Saturday, March 20, 2010

Reflection on "The Godfather"

My AP students have been clamoring to watch movies after the AP exam in May. They argue that it is a time-honored tradition, a veritable sacred cow, which must be preserved and protected at all costs. For a high school experience without movies after the AP is, of course, not a high school experience at all. I didn’t quite cave to these silly rumblings, but I gave them an offer they couldn’t refuse.

I made a deal with my AP students that they could watch a movie after the AP Exam in May, but they would have to read, on their own time, the novel that went with the film that they selected. I gave each of my three classes a separate list of seven memorable films that were adaptations of a contemporary novel, memoir, or nonfictional work. I limited the students to seven choices to ensure some degree of consensus, and thus a sense of ownership and accountability for their selection. I gave each class a different list, so I could watch three different movies they could have a sense of individual class spirit. One class picked Chuck Palahniuk’s Fight Club, the second voted for Mario Puzo’s The Godfather, and the third opted for Truman Capote’s In Cold Blood.

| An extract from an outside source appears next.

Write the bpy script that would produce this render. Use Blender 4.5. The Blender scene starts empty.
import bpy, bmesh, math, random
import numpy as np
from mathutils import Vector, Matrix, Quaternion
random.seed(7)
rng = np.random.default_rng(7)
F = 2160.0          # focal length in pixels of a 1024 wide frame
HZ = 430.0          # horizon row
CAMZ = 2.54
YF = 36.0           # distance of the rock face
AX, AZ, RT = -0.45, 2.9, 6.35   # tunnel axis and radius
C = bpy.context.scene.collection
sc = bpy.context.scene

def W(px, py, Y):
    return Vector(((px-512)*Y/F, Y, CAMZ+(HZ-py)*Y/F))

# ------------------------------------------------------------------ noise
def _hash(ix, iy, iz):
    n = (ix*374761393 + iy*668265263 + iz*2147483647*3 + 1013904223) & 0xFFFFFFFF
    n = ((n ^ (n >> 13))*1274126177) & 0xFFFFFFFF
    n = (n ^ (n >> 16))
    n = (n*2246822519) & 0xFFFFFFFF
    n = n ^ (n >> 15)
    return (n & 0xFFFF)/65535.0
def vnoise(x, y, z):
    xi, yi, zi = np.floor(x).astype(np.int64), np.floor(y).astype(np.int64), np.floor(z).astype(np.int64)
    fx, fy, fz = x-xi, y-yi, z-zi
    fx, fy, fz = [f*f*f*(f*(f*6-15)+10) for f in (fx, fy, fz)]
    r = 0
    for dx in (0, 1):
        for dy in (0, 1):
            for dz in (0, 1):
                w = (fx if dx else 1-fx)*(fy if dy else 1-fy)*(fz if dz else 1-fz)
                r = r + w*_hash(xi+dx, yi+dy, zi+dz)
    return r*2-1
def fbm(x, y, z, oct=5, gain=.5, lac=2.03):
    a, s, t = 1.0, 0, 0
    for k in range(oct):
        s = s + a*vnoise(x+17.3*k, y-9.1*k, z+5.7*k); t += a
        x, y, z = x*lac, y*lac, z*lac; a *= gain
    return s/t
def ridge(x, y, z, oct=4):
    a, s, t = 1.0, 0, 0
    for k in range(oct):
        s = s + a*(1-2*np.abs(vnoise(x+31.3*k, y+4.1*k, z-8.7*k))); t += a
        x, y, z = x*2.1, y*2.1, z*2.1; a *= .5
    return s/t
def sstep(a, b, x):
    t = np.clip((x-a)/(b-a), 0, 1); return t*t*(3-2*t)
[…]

I hope that they will actually read the texts since they voted for them and have seven weeks to do it. We’ll see how the little experiment goes since there will be no academic incentive for reading. The only real incentive is the joy of reading a book upon which a famous flick was made and being able to mull over and discuss how the screenwriter and director’s vision of the story converges or diverges from the author’s original purpose with his work.

This week I read Mario Puzo's The Godfather. I was pleasantly surprised with how close the movie cleaves to the novel, though there were some significant differences. However, I have no wish to list the differences or comment on them directly. What I thought particularly fascinating was how Puzo poignantly describes the transmission of Old World problems to the New World. For example, he nicely captures the relationship between political corruption in Sicily and the rise of the Mafia as a response to it, and then the Mafia’s own descent into corruption and eventual collusion with the former polity that it was created to counteract. All of this was brought home in Coppola’s rendition of the Corleone family’s mob culture in his film. The novel, however, helped me to grasp how such a crime family could come about in the first place and to appreciate, if not agree with, how it is internally consistent to its own system of ethics, which is independent or strives for independence from the secular authority.

The mob culture did go hand in hand with the ghetto mentality of the nineteenth and twentieth century ethnic communities of the greater cosmopolitan areas of the U.S. As those ethnic communities assimilated and melted into the larger American nation, the initial motivations for a society-within-a-society may seem to have disappeared, but I’m afraid they may come roaring back. Consider the similarity between Islamic communities that impose Sharia law amongst their members and prefer to handle legal matters internally rather than the through the secular authority. This is quite common now in England. Is this not eerily similar to the Corleone system of family justice? In other words, there might be self-imposed religious ghettos in the twenty-first century that creates parallel societies. This seems very probable in Europe. I’m not sure if it will take off here, but it just might in certain areas, like near Detroit, which now boasts a quite sizable Arabic population, the majority of whom are Muslims.

Basically, the more the government becomes an unreliable bureaucratic machine, the more you are going to see the reemergence of Mafia-style (ethnic based) or Sharia-style (religious based) communities that are very real parallel societies that work with the rest of the country when it suits them, but do their own thing when it doesn’t suit them. These worlds apart from us may seem very remote, but they may become increasingly common and dangerous to us all if the government continues to expand and usurp areas of governance that are not its legitimate constitutional fiat. Let’s pray it doesn’t come to that.